Data items:
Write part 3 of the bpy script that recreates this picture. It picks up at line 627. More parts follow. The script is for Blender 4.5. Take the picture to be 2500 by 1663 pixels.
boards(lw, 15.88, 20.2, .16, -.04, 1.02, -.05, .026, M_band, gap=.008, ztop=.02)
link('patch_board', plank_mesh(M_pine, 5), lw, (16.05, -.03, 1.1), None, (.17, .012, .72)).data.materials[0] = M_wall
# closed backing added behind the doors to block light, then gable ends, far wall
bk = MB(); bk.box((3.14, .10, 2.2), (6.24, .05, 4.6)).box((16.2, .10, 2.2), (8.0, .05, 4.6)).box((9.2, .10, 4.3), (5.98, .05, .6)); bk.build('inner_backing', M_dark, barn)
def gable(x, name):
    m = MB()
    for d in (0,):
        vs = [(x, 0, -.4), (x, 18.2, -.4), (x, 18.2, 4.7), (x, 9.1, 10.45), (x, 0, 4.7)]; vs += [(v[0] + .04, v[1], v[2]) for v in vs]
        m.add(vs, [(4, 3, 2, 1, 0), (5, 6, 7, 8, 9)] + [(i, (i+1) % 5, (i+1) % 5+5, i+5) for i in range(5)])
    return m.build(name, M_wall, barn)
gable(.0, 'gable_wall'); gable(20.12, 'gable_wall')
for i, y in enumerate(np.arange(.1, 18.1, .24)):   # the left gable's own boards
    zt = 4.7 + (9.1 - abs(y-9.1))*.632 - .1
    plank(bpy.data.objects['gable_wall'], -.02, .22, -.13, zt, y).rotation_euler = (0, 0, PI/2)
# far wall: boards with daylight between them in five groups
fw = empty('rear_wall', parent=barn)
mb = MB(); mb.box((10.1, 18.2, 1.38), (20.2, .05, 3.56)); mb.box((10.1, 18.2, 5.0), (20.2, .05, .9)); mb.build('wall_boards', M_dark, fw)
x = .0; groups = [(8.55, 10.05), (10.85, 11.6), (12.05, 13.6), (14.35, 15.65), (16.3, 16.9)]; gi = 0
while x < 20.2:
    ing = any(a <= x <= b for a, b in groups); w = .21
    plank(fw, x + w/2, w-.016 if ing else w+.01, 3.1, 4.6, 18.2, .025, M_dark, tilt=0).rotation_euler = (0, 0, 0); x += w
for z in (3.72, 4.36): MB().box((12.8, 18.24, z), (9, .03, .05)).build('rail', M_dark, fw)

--

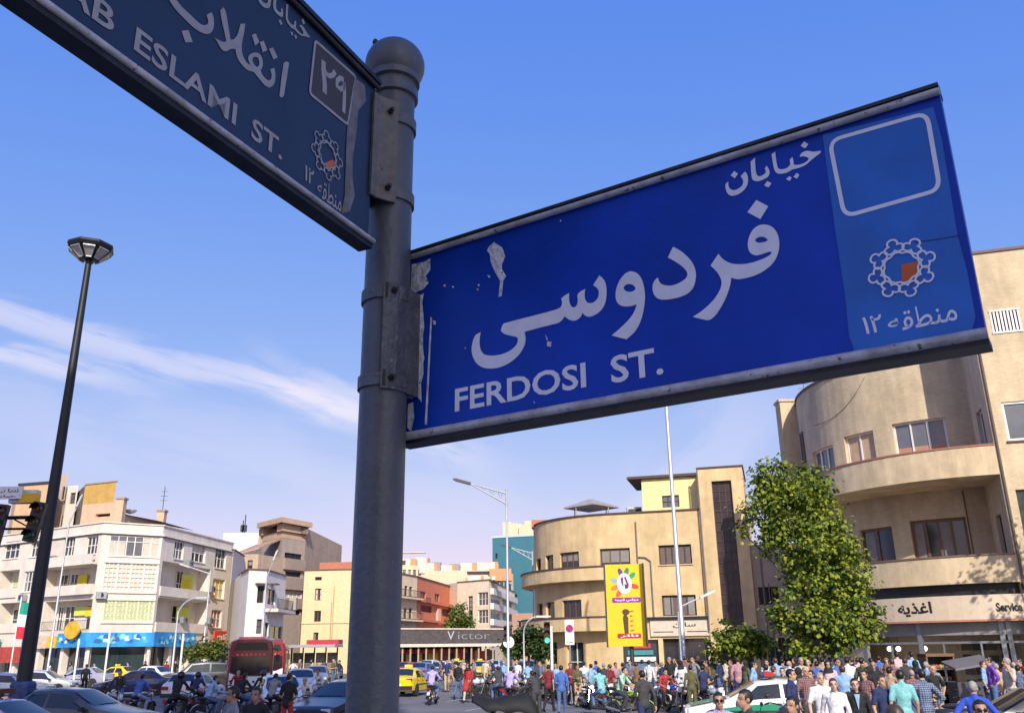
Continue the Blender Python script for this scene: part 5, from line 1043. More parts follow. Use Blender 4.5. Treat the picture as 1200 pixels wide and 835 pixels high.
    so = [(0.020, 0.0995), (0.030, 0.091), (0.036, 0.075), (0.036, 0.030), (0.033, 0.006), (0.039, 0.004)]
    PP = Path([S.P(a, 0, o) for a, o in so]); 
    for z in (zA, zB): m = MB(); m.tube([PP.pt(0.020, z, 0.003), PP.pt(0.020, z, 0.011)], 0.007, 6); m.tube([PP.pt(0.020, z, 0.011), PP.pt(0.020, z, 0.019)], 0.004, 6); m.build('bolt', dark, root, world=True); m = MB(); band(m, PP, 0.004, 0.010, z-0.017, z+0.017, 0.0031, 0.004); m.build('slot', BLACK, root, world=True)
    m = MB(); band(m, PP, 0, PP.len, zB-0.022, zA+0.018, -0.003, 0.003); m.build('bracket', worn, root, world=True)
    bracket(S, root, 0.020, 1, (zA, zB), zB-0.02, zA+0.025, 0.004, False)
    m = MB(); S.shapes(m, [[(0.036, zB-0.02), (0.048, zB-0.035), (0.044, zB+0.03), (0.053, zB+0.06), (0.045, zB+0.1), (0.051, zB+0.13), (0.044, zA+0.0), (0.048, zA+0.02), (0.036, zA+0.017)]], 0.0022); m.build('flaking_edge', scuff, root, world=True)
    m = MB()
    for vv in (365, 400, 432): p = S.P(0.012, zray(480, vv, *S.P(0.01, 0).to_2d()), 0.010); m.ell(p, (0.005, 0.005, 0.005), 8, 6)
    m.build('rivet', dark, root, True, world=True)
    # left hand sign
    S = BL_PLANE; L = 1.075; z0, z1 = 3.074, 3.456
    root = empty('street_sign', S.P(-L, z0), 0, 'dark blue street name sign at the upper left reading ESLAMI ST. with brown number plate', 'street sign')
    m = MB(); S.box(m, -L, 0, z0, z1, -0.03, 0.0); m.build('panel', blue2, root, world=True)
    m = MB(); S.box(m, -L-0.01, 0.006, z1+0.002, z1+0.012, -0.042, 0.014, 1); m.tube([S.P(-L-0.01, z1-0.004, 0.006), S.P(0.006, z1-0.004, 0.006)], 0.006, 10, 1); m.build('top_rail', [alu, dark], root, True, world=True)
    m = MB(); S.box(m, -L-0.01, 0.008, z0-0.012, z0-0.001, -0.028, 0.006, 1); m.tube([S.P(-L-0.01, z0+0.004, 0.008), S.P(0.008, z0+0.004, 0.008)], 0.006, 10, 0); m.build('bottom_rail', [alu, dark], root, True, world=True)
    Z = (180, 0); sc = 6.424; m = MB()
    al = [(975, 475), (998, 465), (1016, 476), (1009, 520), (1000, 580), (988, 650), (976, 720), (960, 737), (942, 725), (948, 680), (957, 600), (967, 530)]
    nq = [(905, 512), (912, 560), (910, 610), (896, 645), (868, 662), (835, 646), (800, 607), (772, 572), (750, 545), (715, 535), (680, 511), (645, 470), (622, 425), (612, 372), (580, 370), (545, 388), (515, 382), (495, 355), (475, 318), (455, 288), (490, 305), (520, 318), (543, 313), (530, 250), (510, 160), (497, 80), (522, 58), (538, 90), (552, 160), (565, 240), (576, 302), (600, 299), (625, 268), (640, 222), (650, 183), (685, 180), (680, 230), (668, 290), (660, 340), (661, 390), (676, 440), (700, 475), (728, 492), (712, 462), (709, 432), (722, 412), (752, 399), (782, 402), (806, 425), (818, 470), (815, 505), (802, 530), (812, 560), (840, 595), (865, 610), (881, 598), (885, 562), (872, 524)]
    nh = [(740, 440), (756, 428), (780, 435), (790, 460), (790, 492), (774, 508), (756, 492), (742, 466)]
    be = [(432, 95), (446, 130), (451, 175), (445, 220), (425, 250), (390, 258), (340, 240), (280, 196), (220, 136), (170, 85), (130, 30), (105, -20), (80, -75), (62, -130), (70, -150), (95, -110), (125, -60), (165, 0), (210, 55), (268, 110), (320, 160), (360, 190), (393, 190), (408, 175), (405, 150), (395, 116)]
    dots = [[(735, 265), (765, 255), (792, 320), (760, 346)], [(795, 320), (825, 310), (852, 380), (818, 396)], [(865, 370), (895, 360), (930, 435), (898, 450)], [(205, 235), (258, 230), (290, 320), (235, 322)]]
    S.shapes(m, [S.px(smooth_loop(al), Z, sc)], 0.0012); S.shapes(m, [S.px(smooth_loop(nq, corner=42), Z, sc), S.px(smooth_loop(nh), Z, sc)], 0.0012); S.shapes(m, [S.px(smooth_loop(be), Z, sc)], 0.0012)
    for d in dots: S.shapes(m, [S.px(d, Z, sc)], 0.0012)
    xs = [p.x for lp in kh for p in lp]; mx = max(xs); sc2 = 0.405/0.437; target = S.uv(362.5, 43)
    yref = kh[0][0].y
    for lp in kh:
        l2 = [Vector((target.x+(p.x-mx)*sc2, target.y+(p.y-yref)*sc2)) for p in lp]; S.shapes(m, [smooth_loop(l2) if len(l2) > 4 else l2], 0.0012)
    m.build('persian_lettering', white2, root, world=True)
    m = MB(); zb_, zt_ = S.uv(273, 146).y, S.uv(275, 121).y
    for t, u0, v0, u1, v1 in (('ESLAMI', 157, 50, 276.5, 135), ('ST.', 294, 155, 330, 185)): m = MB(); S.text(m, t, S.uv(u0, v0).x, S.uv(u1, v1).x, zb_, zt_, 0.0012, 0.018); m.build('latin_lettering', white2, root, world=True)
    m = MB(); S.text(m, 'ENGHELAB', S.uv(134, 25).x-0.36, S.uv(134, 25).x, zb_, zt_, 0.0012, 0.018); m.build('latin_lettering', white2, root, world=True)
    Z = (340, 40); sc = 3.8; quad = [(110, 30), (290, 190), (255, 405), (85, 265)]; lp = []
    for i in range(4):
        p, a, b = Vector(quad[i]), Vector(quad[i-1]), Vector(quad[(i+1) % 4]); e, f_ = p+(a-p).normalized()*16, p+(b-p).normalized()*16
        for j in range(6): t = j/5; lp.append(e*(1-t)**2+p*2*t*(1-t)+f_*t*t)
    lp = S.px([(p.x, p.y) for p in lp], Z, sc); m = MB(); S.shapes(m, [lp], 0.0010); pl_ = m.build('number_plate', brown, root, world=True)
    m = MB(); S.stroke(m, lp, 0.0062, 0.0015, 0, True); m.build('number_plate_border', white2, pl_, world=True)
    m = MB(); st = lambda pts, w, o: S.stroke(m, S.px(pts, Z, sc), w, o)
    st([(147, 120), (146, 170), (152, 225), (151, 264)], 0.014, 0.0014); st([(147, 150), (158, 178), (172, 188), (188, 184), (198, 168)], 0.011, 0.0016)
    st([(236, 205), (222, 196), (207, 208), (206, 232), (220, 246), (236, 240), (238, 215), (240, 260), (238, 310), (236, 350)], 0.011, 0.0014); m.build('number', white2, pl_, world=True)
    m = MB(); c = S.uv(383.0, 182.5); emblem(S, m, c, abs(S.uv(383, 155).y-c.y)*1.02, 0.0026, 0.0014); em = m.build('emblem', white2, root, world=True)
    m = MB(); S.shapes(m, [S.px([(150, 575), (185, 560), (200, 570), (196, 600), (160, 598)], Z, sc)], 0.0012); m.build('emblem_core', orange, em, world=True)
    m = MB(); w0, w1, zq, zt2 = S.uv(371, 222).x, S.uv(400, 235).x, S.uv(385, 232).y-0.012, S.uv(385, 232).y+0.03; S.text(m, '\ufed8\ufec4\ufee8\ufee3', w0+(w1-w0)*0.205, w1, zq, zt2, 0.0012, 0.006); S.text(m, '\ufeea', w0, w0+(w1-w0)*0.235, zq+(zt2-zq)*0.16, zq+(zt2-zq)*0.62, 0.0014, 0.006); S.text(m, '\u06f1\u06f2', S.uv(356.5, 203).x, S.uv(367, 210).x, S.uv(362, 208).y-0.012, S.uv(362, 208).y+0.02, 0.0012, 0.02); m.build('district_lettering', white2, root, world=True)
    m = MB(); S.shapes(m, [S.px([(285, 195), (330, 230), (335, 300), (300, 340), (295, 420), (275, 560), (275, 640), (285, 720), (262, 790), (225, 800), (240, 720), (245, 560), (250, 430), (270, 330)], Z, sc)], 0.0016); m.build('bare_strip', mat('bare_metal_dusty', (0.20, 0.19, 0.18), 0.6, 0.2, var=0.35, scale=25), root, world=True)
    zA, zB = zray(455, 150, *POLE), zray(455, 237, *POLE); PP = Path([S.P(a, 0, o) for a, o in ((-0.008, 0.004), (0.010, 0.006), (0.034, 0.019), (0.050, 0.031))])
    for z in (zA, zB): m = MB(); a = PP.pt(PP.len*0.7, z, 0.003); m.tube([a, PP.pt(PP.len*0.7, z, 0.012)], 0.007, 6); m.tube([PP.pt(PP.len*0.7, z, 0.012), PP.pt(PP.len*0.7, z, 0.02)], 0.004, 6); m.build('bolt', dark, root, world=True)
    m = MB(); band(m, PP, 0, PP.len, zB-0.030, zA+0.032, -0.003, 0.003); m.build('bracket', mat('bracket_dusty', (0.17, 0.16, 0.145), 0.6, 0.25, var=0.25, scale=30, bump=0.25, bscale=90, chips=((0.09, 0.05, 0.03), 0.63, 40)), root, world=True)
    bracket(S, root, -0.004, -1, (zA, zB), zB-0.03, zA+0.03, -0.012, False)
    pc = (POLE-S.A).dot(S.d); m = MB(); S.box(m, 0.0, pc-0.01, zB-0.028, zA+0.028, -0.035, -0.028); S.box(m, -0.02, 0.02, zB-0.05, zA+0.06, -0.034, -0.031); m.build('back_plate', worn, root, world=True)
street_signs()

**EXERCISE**
Where does the word "barn" appear? Return each line that holds it.

**WORKED ANSWER**
bk = MB(); bk.box((3.14, .10, 2.2), (6.24, .05, 4.6)).box((16.2, .10, 2.2), (8.0, .05, 4.6)).box((9.2, .10, 4.3), (5.98, .05, .6)); bk.build('inner_backing', M_dark, barn)
    return m.build(name, M_wall, barn)
fw = empty('rear_wall', parent=barn)